Joint modelling of wave spectral parameters for extreme sea states

Characterising the dependence between extremes of wave spectral parameters such as significant wave height (H_S) and spectral peak period (T_P) is important in understanding extreme ocean environments and in the design and assessment of marine structures. For example, it is known that mean values of wave periods tend to increase with increasing storm intensity. Here we seek to characterise joint dependence in a straightforward manner, accessible to the ocean engineering community, using a statistically sound approach.Many methods of multivariate extreme value analyses are based on models which assume implicitly that in some joint tail region each parameter is either independent of or asymptotically dependent on other parameters; yet in reality the dependence structure in general is neither of these. The underpinning assumption of multivariate regular variation restricts these methods to estimation of joint regions in which all parameters are extreme; but regions where only a subset of parameters are extreme can be equally important for design. The conditional approach of Heffernan and Tawn (2004), similar in spirit to that of Haver (1985) but with better theoretical foundation, overcomes these difficulties.We use the conditional approach to characterise the dependence structure of H_S and T_P. The key elements of the procedure are: (1) marginal modelling for all parameters, (2) transformation of data to a common standard Gumbel marginal form, (3) modelling dependence between data for extremes of pairs of parameters using a form of regression, (4) simulation of long return periods to estimate joint extremes.
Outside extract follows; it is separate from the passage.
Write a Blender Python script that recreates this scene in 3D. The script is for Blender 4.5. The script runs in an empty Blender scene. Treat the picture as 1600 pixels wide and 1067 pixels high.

We demonstrate the approach in application to measured and hindcast data from the Northern North Sea, the Gulf of Mexico and the North West Shelf of Australia. We also illustrate the use of data re-sampling techniques such as bootstrapping to estimate the uncertainty in marginal and dependence models and accommodate this uncertainty in extreme quantile estimation.We discuss the current approach in the context of other approaches to multivariate extreme value estimation popular in the ocean engineering community.